"Somos ahora los de siempre. Pocos, claro. A lo mejor antes parecíamos más, pero las apariencias engañan". Nunca ha creído nadie
| José Carlos Rubio
A VECES he sentido una intuición extraña; bueno, más que eso, una intuición casi enfermiza con respecto a la fe y a quienes dicen tenerla.
Cada cual evoluciona a un ritmo, nadie es una lumbrera por ciencia infusa, y destellos de una realidad desasosegante surgen en hombres y mujeres en momentos diversos de sus vidas. Quiero decir: a mi intuición –que no viene de ahora– habrán llegado por mil vericuetos cientos de lectores hace décadas, y sin duda algún sociólogo estará en condiciones de esgrimir una encuesta, una estadística, plantármelas en la cara y soltarme: “Déjate de intuiciones; tu afirmación está probada”. Vale, pues, ¡fuera previos! La intuición se halla en el orden de las brujas, de los ovnis o de las abducciones: Equilicuá: La gente nunca ha creído (úsese el verbo intransitivamente).

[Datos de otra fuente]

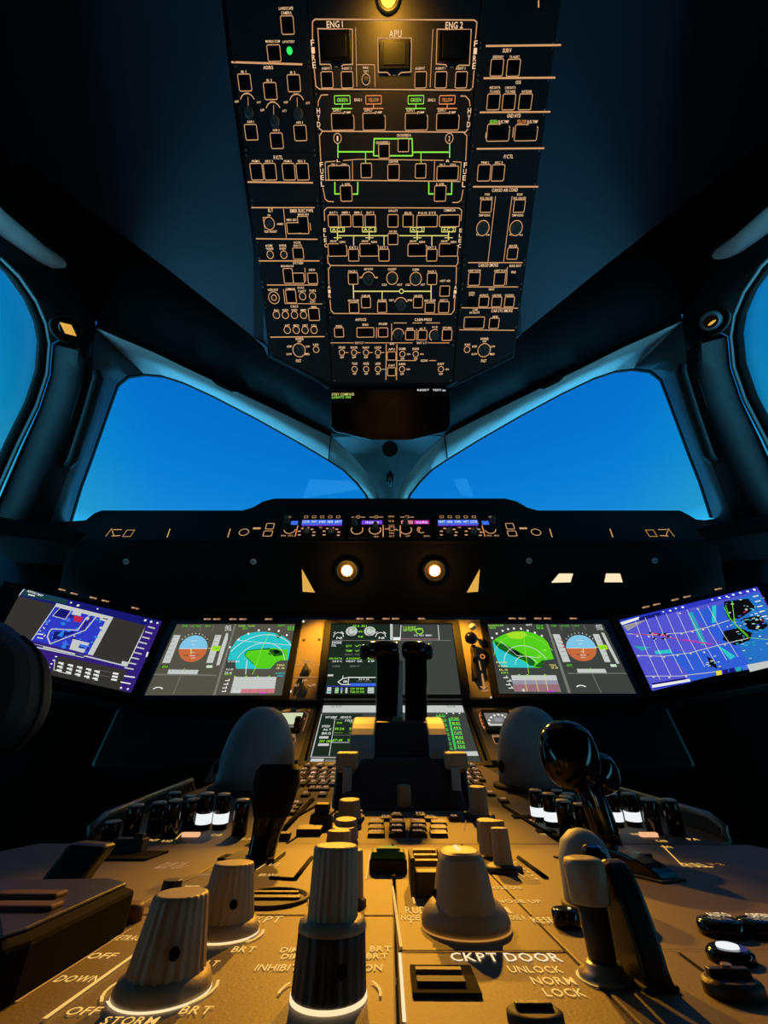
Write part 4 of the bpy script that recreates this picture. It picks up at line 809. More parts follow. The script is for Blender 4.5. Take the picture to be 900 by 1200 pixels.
def draw_mid(d):
    d.crop(360,710,4.0909)
    d.poly([(408,90),(692,90),(735,425),(408,425)],'sgrey2'); d.box(404,125,12,76,'tape'); d.line([(120,166),(690,166)],3,'mid'); d.line([(450,92),(446,164)],3,'swhite'); d.line([(627,92),(633,164)],4,'tape'); d.line([(446,158),(632,160)],4,'pinkd')
    for cx, cy in ((213,122),(300,122)):
        d.disc(cx,cy,28,'tape',asp=.9); d.ring(cx,cy,17,2.5,'sblack',20,330); d.text(cx,cy+22,22,8,'EPR','sblack'); d.line([(cx,cy),(cx+18,cy-16)],4,'sgreen')
    for cx in (150,352): d.ring(cx,150,24,3,'swhite',0,180); d.text(cx+4,154,26,11,'N1','swhite'); d.line([(cx-24,132),(cx-14,124)],3,'swhite'); d.line([(cx+14,124),(cx+26,134)],4,'swhite')
    txts(d, [(252,97,66,11,'83.0  83.1'),(256,124,20,8,'EPR'),(256,148,22,8,'N1')],'lime'); txts(d, [(142,176,46,12,'ENGINE'),(128,190,24,10,'OIL')],'swhite')
    txts(d, [(490,103,64,9,'T.O INHIBIT'),(508,112,92,9,'LDG INHIBIT'),(490,118,60,8,'SEAT BELTS')],'lime'); d.ring(538,122,17,4,'lime',0,360,20,.9); txts(d, [(555,142,86,8,'STS  ADV  MEMO'),],'swhite'); d.box(430,158,34,14,'swhite'); d.text(576,177,42,9,'STATUS','mid')
    txts(d, [(200,193,28,9,'QTY'),(200,216,32,9,'TEMP')],'lime'); txts(d, [(268,190,28,9,'18.4'),(268,214,28,9,'86'),(235,234,110,8,'NAC  PSI  VIB')],'mid'); d.line([(230,190),(240,196),(252,186)],2.5,'lime'); d.line([(230,214),(240,219),(250,211)],2.5,'lime'); d.ring(268,200,12,2,'mid')
    txts(d, [(136,253,62,9,'AIR DATA'),(225,253,76,9,'AVIONICS'),(306,253,30,9,'BULK')],'lime'); txts(d, [(144,266,46,9,'24.0 C'),(225,266,80,9,'VENT OK'),(308,266,30,8,'19')],'swhite'); txts(d, [(138,290,38,9,'CABIN'),(228,290,46,9,'8000 FT')],'mid'); d.box(112,334,26,9,'tape')
    d.line([(328,344),(200,344),(170,350),(148,366),(165,378),(328,380)],4,'swhite'); d.line([(170,348),(172,336)],3,'swhite'); d.line([(200,346),(196,378)],3,'swhite'); d.poly([(205,372),(328,372),(328,384),(205,384)],'fblue'); d.text(272,352,50,9,'22 C 22','swhite'); d.text(272,362,70,6,'21 C  20 C','mid'); d.line([(90,386),(328,386)],3,'blue'); d.box(183,364,20,10,'tape')
    for x, w, h in ((105,20,30),(142,16,26),(165,6,26),(188,10,26),(305,30,28)): d.box(x,406,w,h,'tape')
    for x, y, m in ((142,400,'sgreen'),(142,414,'sgreen'),(165,400,'fblue'),(105,412,'teal')): d.box(x,y,14,6,m)
    txts(d, [(240,398,66,10,'GW 214 800'),(240,413,66,10,'FOB 62 400')],'lime'); d.text(306,400,22,9,'09:41','sgreen'); d.text(306,413,22,8,'UTC','fblue')
screen(MAIN, [(388.8,731.5),(529.3,731.5),(540,814),(381.3,814)], 'centre upper engine and systems display, dark green-grey with small white readouts', draw_mid, 'dkgreen', legs=lg((422,433.5,452.5,463.5,494),725.8))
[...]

Eso es. Los creyentes de una fe mayoritaria somos pocos, contradictorios, tantas veces peleados, con largas noches oscuras, zarandeados, inconstantes, dubitativos, temerosos…, en breve: pecadores. Y quien esté libre…, pues eso. ¡Y en ese retrato cabemos los creyentes! A saber los que no lo son... Nos flagelamos con las iglesias que se desacralizan, con la pérdida del legado intelectual y artístico cristiano en las jóvenes generaciones, nos aturde el porcentaje del escaso número de españoles que asegura tener fe (hasta un 16 % suena alto), nos estremece el cierre de monasterios y de conventos por falta de vocaciones, y se alza en nuestra imaginación el ensueño de una fe extendida, y de una comunidad con valores, que conocemos… solo de películas.
Si uno es una persona religiosa, creyente y comprometida, y antepone su fe a cualquier otra cosa, el mundo –la mundanidad, por si alguien necesita aclaración– va a clasificarlo como perteneciente a una “secta”, y, por lo tanto, lo situará fuera del pacto silencioso de quienes otorgan los placet del Sistema. Eso nos sucede a los católicos. Ahora la sociedad no está imbuida de cosmovisiones eclesiales, y ni siquiera de cristianas, sino más bien de anticlericales. Siendo así, ¿cómo no van a desaparecer las vocaciones al monacato o al sacerdocio? Antes había más, claro: salíamos de ahí, de una sociedad más rural y cuyo centro social era la iglesia. Ahora bien, tal hecho no implica que la gente creyera más. Una prueba tangencial de ello estaría –si fuesen ciertas– en las cifras de víctimas de sacerdotes abusadores de niños en Francia. ¿Tantos miles los delincuentes?, ¿tantos cientos de miles las víctimas? Alguien con vocación espiritual –también los laicos, desde luego– debe luchar a sangre y fuego contra la tentación de la carne, salirse de sacerdote si lo es, o hacerse ortodoxo o protestante y buscar mujer. Mayor cruz es que, en el caso de los presuntos abusos del país vecino, al pecado sexual se sumaría el delito penal de la violación. ¿Creyentes esos curas? ¡Ja! Sin rigor, sin (auto)disciplina, sin alejamiento de lo mundano, sin autocontrol, sin voluntad comunitaria, sin apoyos mutuos, no hay creyente que valga.
Somos ahora los de siempre. Pocos, claro. A lo mejor antes parecíamos más, pero las apariencias engañan. Así que, paz y buenos alimentos, ya que no hay sitio alguno adonde volver. Y cada día iremos a peor. En mis oídos retumban las palabras de Jesús puestas por Lucas en sus labios: “Cuando el Hijo del Hombre vuelva, ¿hallará fe en la tierra?” (Lc 18:8).